Hint : To solve this question, we will use the relation of the volume of a cube with its side length. In the final answer we must have as many significant digits as the side length of the cube has and the answer should also be properly rounded to the appropriate number of significant digits.

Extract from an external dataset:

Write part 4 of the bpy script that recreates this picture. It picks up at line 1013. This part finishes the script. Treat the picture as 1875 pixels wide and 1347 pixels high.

Complete step by step answer
We’ve been given that the side length of the cube is $ 7.203\,m $ . The number of significant digits in the length is 4. We can now calculate the surface area of the cube. Since the area of one of the faces of the cube is the area of a square of length $ 7.203\,m $ and a cube has 6 square faces, we can calculate
 $\Rightarrow S = 6 \times ({\text{area of one surface)}} $
 $ \Rightarrow {\text{S = 6}} \times {{\text{l}}^2} $
Placing the value of $ l = 7.203\,m $ , we get
 $ \Rightarrow S = 6 \times {\left( {7.203} \right)^2}\,{m^2} $
Which gives us
 $\Rightarrow S = 311.299254\,{m^2} $
Since we want only 4 significant digits, we can round up the surface area to
 $\Rightarrow S = 311.3\,{m^2} $
Similarly, the volume of the cube can be calculated as
 $\Rightarrow V = {l^3} $
Placing the value of $ l = 7.203\,m $ , we get
 $\Rightarrow V = 373.714754427\,{m^3} $
Again, since we want only 4 significant digits, we can round up the volume to
 $\Rightarrow V = 373.7\,{m^3} $.

Note
While calculating the answer in the least digit form, we should be careful to round up the answer correctly. Since the 5th significant digit in the surface area is 9 which is greater than 5, we must round up the 4th significant digit to the next integer. Similarly, since the 5th significant digit in the volume is 1 which is smaller than 5, we must not change the 4th significant digit.